I replied that I also was not there to make a bargain, but only to explore the ground, and that I much appreciated the tone of his conversation with me, and the good feeling he had shown. I should go back to London and without delay report to my colleagues all that had passed.
I entertain no doubt that the German Chancellor was sincerely in earnest in what he said to me on these occasions, and in his desire to improve relations with us and keep the peace. So I think was the Emperor; but he was pulled at by his naval and military advisers, and by the powerful, if then small, chauvinist party in Germany. In 1912, when the conversations recorded took place, this party was less potent, I think a good deal less, than it appears to have become a year and a half later, when Germany had increased her army still further. But I formed the opinion even then that the power of the Emperor in Germany was a good deal misinterpreted and overestimated. My impression was that the really decisive influence was that of the Minister who had managed to secure the strongest following throughout Germany; and it was obvious to me that Admiral von Tirpitz had a powerful and growing following from many directions, due to the backing of the naval party.
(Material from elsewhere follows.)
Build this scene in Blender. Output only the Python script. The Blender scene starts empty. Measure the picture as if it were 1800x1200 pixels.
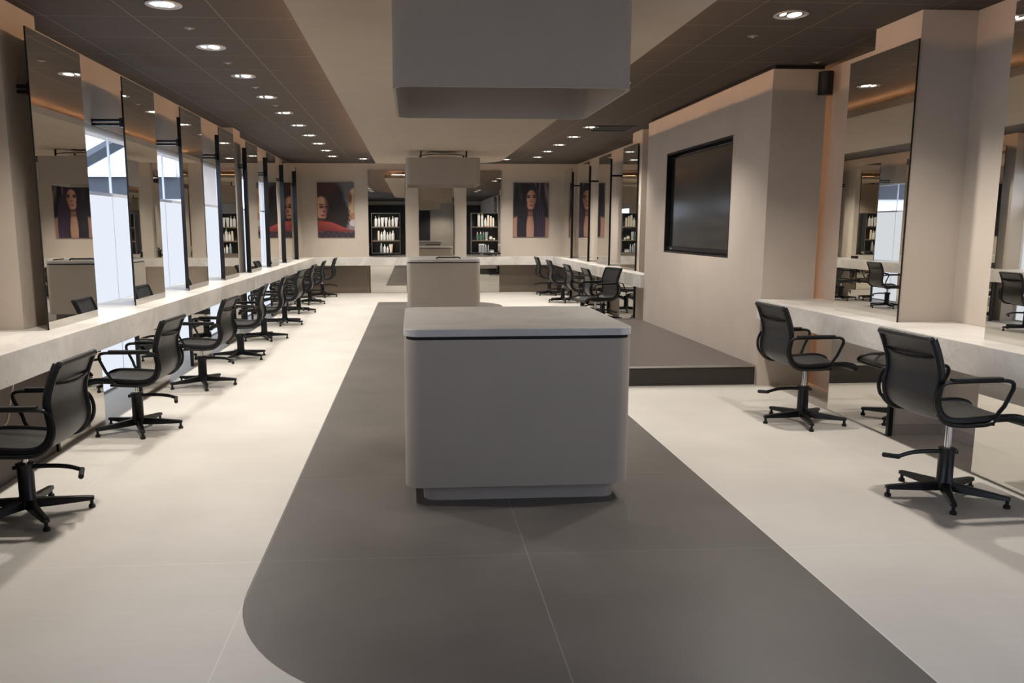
import bpy, bmesh, math, random
from mathutils import Vector, Matrix
random.seed(7)
PI = math.pi
scn = bpy.context.scene
COL = scn.collection

# ------------------------------------------------------------------ camera
F, PITCH, YAW, ROLL, CX, CY, EYE = 1426.6, .1550, .0672, -.0015, 821.8, 622.7, 1.481
fw = Vector((math.sin(YAW)*math.cos(PITCH), math.cos(YAW)*math.cos(PITCH), -math.sin(PITCH)))
r0 = Vector((math.cos(YAW), -math.sin(YAW), 0)); u0 = r0.cross(fw)
rr = r0*math.cos(ROLL) + u0*math.sin(ROLL); uu = -r0*math.sin(ROLL) + u0*math.cos(ROLL)
cam_d = bpy.data.cameras.new('camera'); cam = bpy.data.objects.new('camera', cam_d); COL.objects.link(cam)
M = Matrix((rr, uu, -fw)).transposed().to_4x4(); M.translation = Vector((0, 0, EYE))
cam.matrix_world = M
cam_d.sensor_fit = 'HORIZONTAL'; cam_d.sensor_width = 36.0
cam_d.lens = F*36.0/1800.0
cam_d.shift_x = (900-CX)/1800.0; cam_d.shift_y = (CY-600)/1800.0
cam_d.clip_start = .05; cam_d.clip_end = 300
scn.camera = cam

# ------------------------------------------------------------------ sky, exposure
w = bpy.data.worlds.new('overcast_sky'); scn.world = w; w.use_nodes = True
bg = w.node_tree.nodes['Background']; bg.inputs[0].default_value = (.72, .79, 1.0, 1); bg.inputs[1].default_value = 6.3
vs = scn.view_settings
vs.view_transform = 'Standard'; vs.look = 'None'; vs.gamma = 1.0; vs.use_curve_mapping = False
vs.exposure = -0.13
try:
    scn.cycles.use_denoising = True
    scn.cycles.max_bounces = 10; scn.cycles.glossy_bounces = 6; scn.cycles.diffuse_bounces = 5
    scn.cycles.sample_clamp_indirect = 4.0
except Exception: pass
DOWN_W = 155.0        # watts of each ceiling downlight
LED_E = 230.0         # glow of the warm strips round the ceiling raft
FILM_E = 1.05        # daylight coming through the frosted film

# ------------------------------------------------------------------ materials
def lin(c):
    return tuple((x/255/12.92 if x/255 <= .04045 else ((x/255+.055)/1.055)**2.4) for x in c)
def mat(name, col, rough=.5, metal=0., spec=.5, bump=0., bscale=60., var=0., vscale=4., coat=0.):
    m = bpy.data.materials.new(name); m.use_nodes = True
    nt = m.node_tree; b = nt.nodes['Principled BSDF']
    b.inputs['Base Color'].default_value = (*col, 1); b.inputs['Roughness'].default_value = rough
    b.inputs['Metallic'].default_value = metal; b.inputs['Specular IOR Level'].default_value = spec
    b.inputs['Coat Weight'].default_value = coat
    tc = nt.nodes.new('ShaderNodeTexCoord')
    if var:
        n = nt.nodes.new('ShaderNodeTexNoise'); n.inputs['Scale'].default_value = vscale; n.inputs['Detail'].default_value = 6
        nt.links.new(tc.outputs['Object'], n.inputs['Vector'])
        r = nt.nodes.new('ShaderNodeValToRGB')
        r.color_ramp.elements[0].position = .3; r.color_ramp.elements[1].position = .7
        r.color_ramp.elements[0].color = (*[c*(1-var) for c in col], 1)
        r.color_ramp.elements[1].color = (*[min(1, c*(1+var)) for c in col], 1)
        nt.links.new(n.outputs['Fac'], r.inputs[0]); nt.links.new(r.outputs[0], b.inputs['Base Color'])
    if bump:
        n2 = nt.nodes.new('ShaderNodeTexNoise'); n2.inputs['Scale'].default_value = bscale; n2.inputs['Detail'].default_value = 3
        nt.links.new(tc.outputs['Object'], n2.inputs['Vector'])
        bp = nt.nodes.new('ShaderNodeBump'); bp.inputs['Strength'].default_value = bump; bp.inputs['Distance'].default_value = .002
        nt.links.new(n2.outputs['Fac'], bp.inputs['Height']); nt.links.new(bp.outputs[0], b.inputs['Normal'])
    return m
def emit(name, col, strength, sample=True):
    m = bpy.data.materials.new(name); m.use_nodes = True; nt = m.node_tree
    nt.nodes.remove(nt.nodes['Principled BSDF'])
    e = nt.nodes.new('ShaderNodeEmission'); e.inputs[0].default_value = (*col, 1); e.inputs[1].default_value = strength
    nt.links.new(e.outputs[0], nt.nodes['Material Output'].inputs[0])
    if not sample:
        try: m.cycles.emission_sampling = 'NONE'
        except Exception: pass
    return m
def grid_mat(name, col, seam, px, py, ox, oy, wx, wy, rough, var, vscale, fine=0.):
    """flat tiles: pitch px/py, offset ox/oy, seam half width wx/wy (object space)"""
    m = mat(name, col, rough, var=var, vscale=vscale); nt = m.node_tree; b = nt.nodes['Principled BSDF']
    base = b.inputs['Base Color'].links[0].from_socket
    tc = [n for n in nt.nodes if n.type == 'TEX_COORD'][0]
    sep = nt.nodes.new('ShaderNodeSeparateXYZ'); nt.links.new(tc.outputs['Object'], sep.inputs[0])
    def line(sock, p, o, wd):
        a = nt.nodes.new('ShaderNodeMath'); a.operation = 'SUBTRACT'; a.inputs[1].default_value = o; nt.links.new(sock, a.inputs[0])
        d = nt.nodes.new('ShaderNodeMath'); d.operation = 'PINGPONG'; d.inputs[1].default_value = p/2; nt.links.new(a.outputs[0], d.inputs[0])
        l = nt.nodes.new('ShaderNodeMath'); l.operation = 'LESS_THAN'; l.inputs[1].default_value = wd; nt.links.new(d.outputs[0], l.inputs[0])
        return l.outputs[0]
    lx = line(sep.outputs[0], px, ox, wx); ly = line(sep.outputs[1], py, oy, wy)
    mx = nt.nodes.new('ShaderNodeMath'); mx.operation = 'MAXIMUM'; nt.links.new(lx, mx.inputs[0]); nt.links.new(ly, mx.inputs[1])
    if fine:
        mp = nt.nodes.new('ShaderNodeMapping'); mp.inputs['Scale'].default_value = (2, 60, 2); nt.links.new(tc.outputs['Object'], mp.inputs[0])
        nn = nt.nodes.new('ShaderNodeTexNoise'); nn.inputs['Scale'].default_value = 1.5; nn.inputs['Detail'].default_value = 5
        nt.links.new(mp.outputs[0], nn.inputs['Vector'])
        mr = nt.nodes.new('ShaderNodeMapRange'); mr.inputs[3].default_value = 1-fine; mr.inputs[4].default_value = 1+fine
        nt.links.new(nn.outputs['Fac'], mr.inputs[0])
        ml = nt.nodes.new('ShaderNodeVectorMath'); ml.operation = 'SCALE'; nt.links.new(base, ml.inputs[0]); nt.links.new(mr.outputs[0], ml.inputs['Scale'])
        base = ml.outputs[0]
    mix = nt.nodes.new('ShaderNodeMix'); mix.data_type = 'RGBA'
    nt.links.new(mx.outputs[0], mix.inputs[0]); nt.links.new(base, mix.inputs[6]); mix.inputs[7].default_value = (*seam, 1)
    nt.links.new(mix.outputs[2], b.inputs['Base Color'])
    return m
def marble_mat(name, lo, hi, vein):
    m = mat(name, hi, .32); nt = m.node_tree; b = nt.nodes['Principled BSDF']
    tc = [n for n in nt.nodes if n.type == 'TEX_COORD'][0]
    n1 = nt.nodes.new('ShaderNodeTexNoise'); n1.inputs['Scale'].default_value = 1.6; n1.inputs['Detail'].default_value = 8; n1.inputs['Distortion'].default_value = 1.2
    nt.links.new(tc.outputs['Object'], n1.inputs['Vector'])
    r1 = nt.nodes.new('ShaderNodeValToRGB'); r1.color_ramp.elements[0].position = .35; r1.color_ramp.elements[1].position = .62
    r1.color_ramp.elements[0].color = (*lo, 1); r1.color_ramp.elements[1].color = (*hi, 1)
    nt.links.new(n1.outputs['Fac'], r1.inputs[0])
    n2 = nt.nodes.new('ShaderNodeTexNoise'); n2.inputs['Scale'].default_value = 3.2; n2.inputs['Detail'].default_value = 10; n2.inputs['Distortion'].default_value = 2.2
    nt.links.new(tc.outputs['Object'], n2.inputs['Vector'])
    r2 = nt.nodes.new('ShaderNodeValToRGB'); e = r2.color_ramp.elements
    e[0].position = .485; e[0].color = (0, 0, 0, 1); e[1].position = .5; e[1].color = (.3, .3, .3, 1); k = e.new(.52); k.color = (0, 0, 0, 1)
    nt.links.new(n2.outputs['Fac'], r2.inputs[0])
    mx = nt.nodes.new('ShaderNodeMix'); mx.data_type = 'RGBA'; nt.links.new(r2.outputs[0], mx.inputs[0]); nt.links.new(r1.outputs[0], mx.inputs[6]); mx.inputs[7].default_value = (*vein, 1)
    nt.links.new(mx.outputs[2], b.inputs['Base Color'])
    return m

WALL = (.52, .455, .385)
m_wall = mat('wall_plaster', WALL, .85, bump=.25, bscale=220, var=.04, vscale=2.5, spec=.25)
m_raft = mat('raft_fabric', (.50, .42, .34), .9, bump=.2, bscale=200, var=.03, vscale=3, spec=.15)
m_greige = mat('island_laminate', (.33, .287, .245), .6, bump=.15, bscale=400, var=.03, vscale=3, spec=.3)
m_ceil = grid_mat('ceiling_tile', (.054, .0415, .033), (.19, .16, .13), .597, .6295, -1.293, 5.985-.6295*3, .0035, .003, .8, .12, 30, .12)
m_floor = grid_mat('floor_tile_cream', (.62, .588, .54), (.72, .695, .65), 1.2, 1.2, .511, 3.51, .0026, .002, .48, .075, 1.3, .045)
m_strip = grid_mat('floor_tile_umber', (.108, .098, .089), (.21, .195, .18), 1.2, 1.2, .511, 3.51, .002, .0014, .42, .17, 1.6, .07)
m_marble = marble_mat('marble_white', (.56, .53, .49), (.76, .73, .69), (.42, .39, .35))
m_marble_grey = marble_mat('marble_grey', (.43, .415, .395), (.53, .515, .495), (.37, .355, .34))
m_mirror = mat('mirror_silver', (.80, .78, .73), .0, 1.0)
m_black = mat('black_metal', (.006, .006, .007), .36, .0, .38)
m_blackp = mat('black_plastic', (.007, .007, .008), .5, spec=.35)
m_sling = mat('black_leather_mesh', (.027, .026, .0255), .4, bump=.4, bscale=350, var=.08, vscale=200)
m_chrome = mat('chrome', (.7, .7, .7), .12, 1.0)
m_rubber = mat('rubber', (.012, .012, .012), .8)
m_dark = mat('dark_gap', (.01, .01, .01), .9)
m_brown = mat('umber_panel', (.16, .125, .095), .6, var=.05, vscale=3)
m_brownd = mat('dark_umber_panel', (.065, .047, .034), .5, var=.05, vscale=3)
m_stage = mat('stage_vinyl', (.105, .086, .080), .42, var=.06, vscale=5)
m_stagef = mat('stage_front', (.030, .024, .020), .6)
m_alu = mat('aluminium_edge', (.6, .58, .55), .35, 1.0)
m_screen = mat('screen_glass', (.012, .013, .013), .14, 0, .55)
m_bezel = mat('screen_bezel', (.007, .007, .007), .45, spec=.3)
m_frame = mat('window_frame_grey', (.66, .68, .72), .5)
m_head = mat('window_head', (.50, .47, .44), .55)
m_white = mat('white_plastic', (.8, .79, .76), .35)
m_cream = mat('cream_plastic', (.75, .66, .50), .4)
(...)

Moreover, sensible as a large number of Germans were, there was a certain tendency to swelled-headedness in the nation. It had had an extraordinarily rapid development, based on principles of organization in every sphere of activity—principles derived from the lesson of the necessity of thinking before acting enjoined by the great teachers of the beginning of the nineteenth century. The period down to about 1832 seems to me to correspond, in the intellectual prodigies it produced, to our Elizabethan period. It came no doubt to an end in its old and distinctive aspect. But its spirit assumed, later on, a new form, that of organization for material ends based on careful reflection and calculation. In industry, in commerce, in the army, and in the navy, the work of mind was everywhere apparent. “Aus einem Lernvolk wollen wir ein Thatvolk werden” was the new watchword.
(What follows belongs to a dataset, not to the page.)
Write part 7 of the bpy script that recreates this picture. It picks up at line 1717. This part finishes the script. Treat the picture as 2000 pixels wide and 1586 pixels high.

No doubt there was much that was defective. When it came to actual war in 1914, it turned out that Germany had not adequately thought out her military problems. If she had done so, she would have used her fleet at the very outset, and particularly her destroyers and submarines, to try to hinder the transport of the British Expeditionary Force to France, and, having secured the absence of this force, she would have sought to seize the northern ports of France. Small as the Expeditionary Force was, it was enough, when added to the French armies, to make them so formidable as to render the success of von Kluck uncertain if the troops could be concentrated to resist him swiftly enough. Again, Germany never really grasped the implications of our command of the sea. Had she done so, I do not think she would have adventured war. She may have counted on England not coming in, owing to entanglements in Irish difficulties. If so, this was just another instance of her bad judgment about the internal affairs of other nations.